He further emphasised the need for efficient fund absorption, noting that idle balances do not benefit the economy.
“The last thing you would want is to see large balances sitting in idle accounts. It adds no value to the economy and slows down economic growth,” he said.
Mbadi urged county governors to address their issues with the Controller of Budget to ensure the billions in their CRF accounts are utilized.
“You should press counties to resolve their matters with the Controller of Budget so that we do not have such huge amounts lying idle,” he told the senators.
The revelation comes as Mbadi announced that the National Treasury released Sh31.8 billion last week for July 2024 as part of counties' shareable revenue allocation. Additionally, in July, the Treasury disbursed Sh30.8 billion for the June allocation of the 2023/2024 financial year.
Governors had recently warned of a potential shutdown of county operations due to delayed disbursements. In response, Mbadi explained that while delays had occurred, the Treasury had already disbursed Sh31.8 billion for July despite the legislative hold-up.

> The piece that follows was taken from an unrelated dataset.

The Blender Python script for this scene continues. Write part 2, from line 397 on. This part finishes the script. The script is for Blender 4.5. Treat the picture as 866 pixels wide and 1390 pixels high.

"We released Sh31.8 billion last week for July, although parliament has delayed in passing the necessary laws," he said.
The delays stem from legal challenges, including the failure to pass the County Allocation of Revenue Act and the Division of Revenue Act for the 2024/2025 financial year. These legislative hurdles arose after President William Ruto withdrew the Finance Bill 2024 amid opposition from Generation Z protestors.
Mbadi disclosed that the Attorney-General, Dorcas Oduor, had advised releasing 50 per cent of the county funds based on last year's allocation of Sh385 billion.
The ongoing legislative process, including mediation over the Division of Revenue Bill, 2024, has caused disagreements between the Senate, the President, and the National Assembly. The latter reduced county allocation from Sh400 billion to Sh380 billion.
As of now, parliament is yet to consider the County Allocation of Revenue Bill, 2024, which determines how much each of the 47 counties receives. However, Mbadi assured senators that the Treasury aims to release funds for August this month.
“We haven’t paid for August or September yet, but we are working to make another payment this month. We are about a month behind schedule, but I hope to catch up by the end of the year,” Mbadi said.
He explained that the Treasury had sought legal advice to ensure the release of funds.
“We cleared the last fiscal year’s balance of Sh30.8 billion in July and paid Sh31.8 billion for July. My goal is to clear the deficit before the year ends to avoid any outstanding payments to counties,” he added.
The Public Finance Management Act allows the Controller of Budget to approve withdrawals from the Consolidated Fund based on the last approved County Allocation of Revenue Act, even without the current year's legislation in place.